TD Ameritrade has three different college savings options, one which is a custodial account.

Most Appealing Feature: Focus on Future Education

While the custodial account does not have to be utilized for future college education, TD Ameritrade markets their accounts with that focus in mind.

Pros of TD Ameritrade

The biggest draw to TD Ameritrade is its powerful, active trading platform Thinkorswim. This high-tech trading platform looks similar to what Wall Street traders utilize and has many advanced trading options.

Cons of TD Ameritrade

This account is not the cheapest option on the market. Trades are $6.95 each, which makes them a discount brokerage, but not the cheapest option. 

Best For: College Savings

TD Ameritrade’s custodial accounts are categorized as educational savings accounts. Although you are not required to use the funds for future savings, they do market with that goal in mind. 

Ally Bank

Ally Bank is a different type of account.

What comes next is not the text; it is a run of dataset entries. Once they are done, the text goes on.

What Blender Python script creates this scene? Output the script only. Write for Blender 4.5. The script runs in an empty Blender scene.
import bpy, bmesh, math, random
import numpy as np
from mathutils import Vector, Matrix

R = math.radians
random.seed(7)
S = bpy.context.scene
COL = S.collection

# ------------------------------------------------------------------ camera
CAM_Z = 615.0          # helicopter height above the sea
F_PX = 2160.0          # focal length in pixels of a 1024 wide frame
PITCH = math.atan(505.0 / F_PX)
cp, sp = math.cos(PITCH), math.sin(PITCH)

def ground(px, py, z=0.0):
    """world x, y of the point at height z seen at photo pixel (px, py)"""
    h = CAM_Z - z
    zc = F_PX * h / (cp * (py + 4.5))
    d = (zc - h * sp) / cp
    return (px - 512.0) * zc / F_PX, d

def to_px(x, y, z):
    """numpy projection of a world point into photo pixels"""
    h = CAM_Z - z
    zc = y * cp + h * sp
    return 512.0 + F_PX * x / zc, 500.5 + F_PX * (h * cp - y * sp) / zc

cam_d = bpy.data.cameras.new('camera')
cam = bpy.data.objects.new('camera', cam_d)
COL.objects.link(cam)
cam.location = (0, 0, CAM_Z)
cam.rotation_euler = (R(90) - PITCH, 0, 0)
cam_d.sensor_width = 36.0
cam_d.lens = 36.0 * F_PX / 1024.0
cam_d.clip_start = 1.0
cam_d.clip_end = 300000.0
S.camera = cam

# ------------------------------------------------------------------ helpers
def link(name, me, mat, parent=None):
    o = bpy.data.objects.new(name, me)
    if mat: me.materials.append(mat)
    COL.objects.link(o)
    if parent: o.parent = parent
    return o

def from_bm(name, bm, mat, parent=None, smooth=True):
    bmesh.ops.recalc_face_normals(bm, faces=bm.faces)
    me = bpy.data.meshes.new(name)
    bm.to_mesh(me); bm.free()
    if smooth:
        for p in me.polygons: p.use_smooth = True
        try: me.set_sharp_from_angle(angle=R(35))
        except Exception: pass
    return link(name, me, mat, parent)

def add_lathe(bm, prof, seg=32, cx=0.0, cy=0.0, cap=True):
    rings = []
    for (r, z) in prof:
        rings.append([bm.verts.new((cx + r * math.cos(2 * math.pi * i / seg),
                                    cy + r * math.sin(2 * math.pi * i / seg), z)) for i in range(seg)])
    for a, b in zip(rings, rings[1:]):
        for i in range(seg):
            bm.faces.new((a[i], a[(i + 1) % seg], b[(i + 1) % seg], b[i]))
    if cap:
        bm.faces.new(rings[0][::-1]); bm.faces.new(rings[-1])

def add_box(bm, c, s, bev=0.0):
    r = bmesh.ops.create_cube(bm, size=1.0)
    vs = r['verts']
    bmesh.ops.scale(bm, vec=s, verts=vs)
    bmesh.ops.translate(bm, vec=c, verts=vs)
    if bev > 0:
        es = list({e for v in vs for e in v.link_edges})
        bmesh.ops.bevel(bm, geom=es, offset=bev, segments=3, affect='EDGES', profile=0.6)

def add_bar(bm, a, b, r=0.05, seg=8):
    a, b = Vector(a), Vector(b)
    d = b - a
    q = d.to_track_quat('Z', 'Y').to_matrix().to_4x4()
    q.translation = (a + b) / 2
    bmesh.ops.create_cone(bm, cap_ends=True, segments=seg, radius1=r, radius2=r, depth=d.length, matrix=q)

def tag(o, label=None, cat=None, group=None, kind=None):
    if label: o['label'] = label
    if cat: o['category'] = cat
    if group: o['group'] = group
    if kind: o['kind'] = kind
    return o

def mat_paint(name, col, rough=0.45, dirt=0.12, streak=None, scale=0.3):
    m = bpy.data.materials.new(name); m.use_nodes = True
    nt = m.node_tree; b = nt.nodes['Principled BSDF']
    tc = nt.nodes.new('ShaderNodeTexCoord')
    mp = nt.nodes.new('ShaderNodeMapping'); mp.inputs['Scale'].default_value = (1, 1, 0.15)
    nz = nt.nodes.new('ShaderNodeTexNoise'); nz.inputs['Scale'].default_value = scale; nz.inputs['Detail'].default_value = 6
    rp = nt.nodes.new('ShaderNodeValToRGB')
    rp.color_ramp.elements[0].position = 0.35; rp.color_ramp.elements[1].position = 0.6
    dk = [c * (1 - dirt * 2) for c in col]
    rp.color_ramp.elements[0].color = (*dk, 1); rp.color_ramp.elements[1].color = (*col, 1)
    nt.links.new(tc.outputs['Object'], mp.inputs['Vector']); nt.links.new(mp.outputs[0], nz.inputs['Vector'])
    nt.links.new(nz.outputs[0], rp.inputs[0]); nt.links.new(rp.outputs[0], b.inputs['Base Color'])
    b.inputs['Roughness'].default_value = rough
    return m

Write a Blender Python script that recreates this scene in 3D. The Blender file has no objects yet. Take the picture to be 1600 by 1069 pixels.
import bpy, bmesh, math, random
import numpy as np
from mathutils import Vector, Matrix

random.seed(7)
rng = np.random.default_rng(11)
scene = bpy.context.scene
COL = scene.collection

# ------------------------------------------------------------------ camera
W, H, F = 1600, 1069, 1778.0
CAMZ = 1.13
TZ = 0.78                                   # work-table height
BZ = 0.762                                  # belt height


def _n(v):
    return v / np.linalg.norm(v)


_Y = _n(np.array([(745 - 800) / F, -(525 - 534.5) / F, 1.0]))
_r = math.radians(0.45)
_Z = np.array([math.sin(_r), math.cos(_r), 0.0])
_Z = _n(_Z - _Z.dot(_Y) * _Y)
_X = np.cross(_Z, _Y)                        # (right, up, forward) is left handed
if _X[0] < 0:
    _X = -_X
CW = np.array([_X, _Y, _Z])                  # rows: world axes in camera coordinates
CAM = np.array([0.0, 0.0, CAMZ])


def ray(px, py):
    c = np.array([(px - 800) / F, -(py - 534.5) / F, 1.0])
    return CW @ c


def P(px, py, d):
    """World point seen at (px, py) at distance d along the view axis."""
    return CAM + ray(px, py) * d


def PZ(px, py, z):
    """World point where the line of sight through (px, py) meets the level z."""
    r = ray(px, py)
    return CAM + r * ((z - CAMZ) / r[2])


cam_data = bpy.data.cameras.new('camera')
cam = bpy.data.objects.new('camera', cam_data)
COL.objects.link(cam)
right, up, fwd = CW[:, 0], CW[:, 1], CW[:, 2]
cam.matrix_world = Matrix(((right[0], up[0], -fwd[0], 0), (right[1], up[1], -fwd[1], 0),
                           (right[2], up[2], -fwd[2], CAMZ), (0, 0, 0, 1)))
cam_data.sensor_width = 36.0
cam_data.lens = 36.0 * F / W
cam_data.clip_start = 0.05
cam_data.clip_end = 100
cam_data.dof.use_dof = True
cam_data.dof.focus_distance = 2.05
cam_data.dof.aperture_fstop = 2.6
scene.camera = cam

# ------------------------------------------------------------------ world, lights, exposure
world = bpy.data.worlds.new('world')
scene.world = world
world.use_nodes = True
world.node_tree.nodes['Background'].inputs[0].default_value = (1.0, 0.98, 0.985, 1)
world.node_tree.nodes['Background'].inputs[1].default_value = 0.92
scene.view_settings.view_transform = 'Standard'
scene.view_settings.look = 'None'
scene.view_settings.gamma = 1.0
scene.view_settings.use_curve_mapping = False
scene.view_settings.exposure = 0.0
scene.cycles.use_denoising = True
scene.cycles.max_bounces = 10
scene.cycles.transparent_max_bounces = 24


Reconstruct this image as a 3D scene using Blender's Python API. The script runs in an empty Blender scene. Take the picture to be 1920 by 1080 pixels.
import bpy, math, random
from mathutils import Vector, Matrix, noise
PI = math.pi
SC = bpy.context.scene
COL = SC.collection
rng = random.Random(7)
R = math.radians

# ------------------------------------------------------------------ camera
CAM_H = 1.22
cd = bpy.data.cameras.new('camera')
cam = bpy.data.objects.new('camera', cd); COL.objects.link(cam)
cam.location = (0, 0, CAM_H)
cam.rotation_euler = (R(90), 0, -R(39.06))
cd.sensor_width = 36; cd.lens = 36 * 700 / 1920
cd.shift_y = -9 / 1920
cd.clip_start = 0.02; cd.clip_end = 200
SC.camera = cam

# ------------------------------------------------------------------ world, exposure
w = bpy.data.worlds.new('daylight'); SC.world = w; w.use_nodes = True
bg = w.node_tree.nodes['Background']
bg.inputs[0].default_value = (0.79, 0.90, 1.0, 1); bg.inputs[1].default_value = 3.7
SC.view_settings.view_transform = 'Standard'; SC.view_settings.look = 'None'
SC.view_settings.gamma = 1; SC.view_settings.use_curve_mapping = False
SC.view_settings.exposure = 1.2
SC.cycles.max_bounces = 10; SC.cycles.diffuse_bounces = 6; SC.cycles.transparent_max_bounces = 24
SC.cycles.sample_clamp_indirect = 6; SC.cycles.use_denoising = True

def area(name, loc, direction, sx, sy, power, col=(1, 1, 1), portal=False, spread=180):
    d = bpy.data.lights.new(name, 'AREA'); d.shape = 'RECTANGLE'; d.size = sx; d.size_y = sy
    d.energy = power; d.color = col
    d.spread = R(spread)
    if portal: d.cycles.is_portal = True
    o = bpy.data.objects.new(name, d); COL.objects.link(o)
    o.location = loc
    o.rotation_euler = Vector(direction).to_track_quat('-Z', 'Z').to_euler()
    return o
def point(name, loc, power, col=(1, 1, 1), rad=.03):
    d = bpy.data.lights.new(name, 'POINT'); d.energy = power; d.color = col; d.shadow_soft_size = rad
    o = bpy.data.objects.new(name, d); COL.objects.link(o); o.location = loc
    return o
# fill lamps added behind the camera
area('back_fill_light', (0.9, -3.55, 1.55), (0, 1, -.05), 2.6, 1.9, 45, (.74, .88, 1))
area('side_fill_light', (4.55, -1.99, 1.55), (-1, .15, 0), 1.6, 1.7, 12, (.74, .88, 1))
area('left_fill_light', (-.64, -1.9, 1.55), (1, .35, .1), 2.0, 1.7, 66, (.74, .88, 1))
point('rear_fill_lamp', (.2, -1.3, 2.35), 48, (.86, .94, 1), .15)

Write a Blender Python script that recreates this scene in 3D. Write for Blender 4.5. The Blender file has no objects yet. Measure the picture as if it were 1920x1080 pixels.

Unlike traditional custodial accounts, Ally provides a more conservative approach. 

Most Appealing Feature: Interest Rates

If you are looking to create a savings account for your child(ren), Ally has the best interest rate options available. The account would be in cash, not in securities.

Pros of Ally Bank

The bank account at Ally is FDIC insured, has ATM reimbursement, and is easily managed online. 

Cons of Ally Bank

With Ally Bank, it is just a bank account. That means that while you earn interest, you do not receive any substantial returns. It is the most conservative option.

Best For: Bank Account Only

If you wish to not risk your initial capital, putting cash into a custodial bank account at Ally is a great option.

Invest In Your Children’s Future

Custodial accounts are a fantastic way for savvy investors to help their children build a nest egg. To set up a custodial account for your children’s financial future, you should work with your financial advisor.

They will provide you with options that you can research to determine which account is the most appealing. They will help you understand the types of investments involved and what kind of fees are associated with each account.